Aujourd’hui aussi, l’Eglise, si elle veut parler au monde de façon efficace, si elle veut continuer d’annoncer fidèlement l’Evangile et faire sentir sa présence amicale aux hommes et aux femmes qui vivent leur existence en se sentant «pèlerins de la vérité et de la paix», doit devenir, même dans les contextes apparemment plus difficiles ou indifférents à l’annonce évangélique, le témoin de la crédibilité de la foi, c’est-à-dire qu’elle doit savoir offrir des témoignages concrets et prophétiques à travers des signes efficaces et transparents de cohérence, de fidélité et d’amour passionné et inconditionnel au Christ, associé à une authentique charité, à l’amour pour le prochain.
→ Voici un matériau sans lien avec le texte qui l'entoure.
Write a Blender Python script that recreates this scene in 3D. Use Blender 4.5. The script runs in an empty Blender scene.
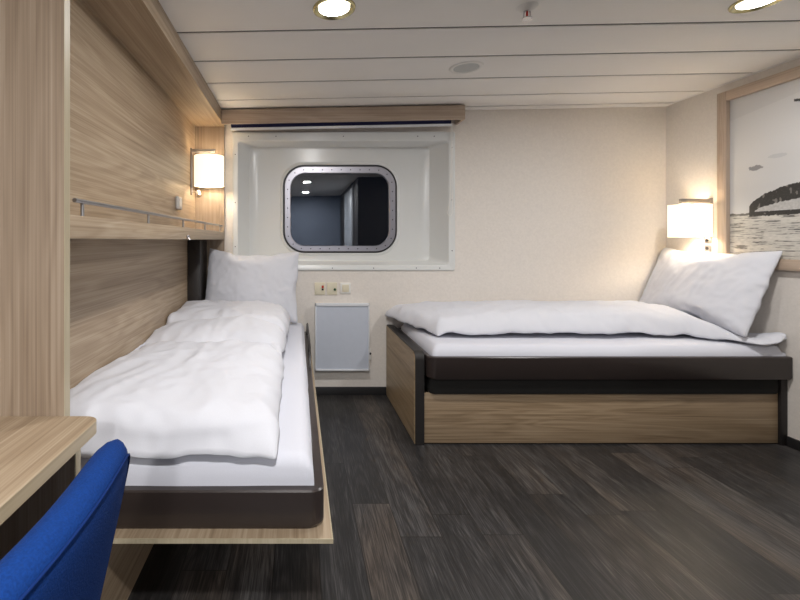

Hier comme aujourd’hui, le sang des martyrs, leur témoignage tangible et éloquent, touche le cœur de l’homme et le rend fécond, capable de faire germer en lui une vie nouvelle, d’accueillir la vie du Ressuscité pour apporter la résurrection et l’espérance au monde qui l’entoure.

Précisément pour encourager tous ceux qui veulent offrir leur contribution à la promotion et à la réalisation d’un nouvel humanisme chrétien, à travers la recherche archéologique et historique, en accueillant la proposition formulée par le Conseil de coordination, je suis heureux de remettre ex aequo le Prix des Académies pontificales ecclésiastiques au Studium Biblicum Franciscanum de Jérusalem et à Mme Daria Mastrorilli.

Je désire en outre que, en signe d’appréciation et d’encouragement, l’on offre la Médaille du pontificat à Mme Cecilia Proverbio.

En souhaitant, enfin, un engagement toujours plus passionné dans les domaines d’activité respectifs, je confie chacun à la protection maternelle de la Vierge Marie, Reine des martyrs, et je vous donne de tout cœur, Monsieur le cardinal, ainsi qu’à toutes les personnes présentes, une Bénédiction apostolique particulière.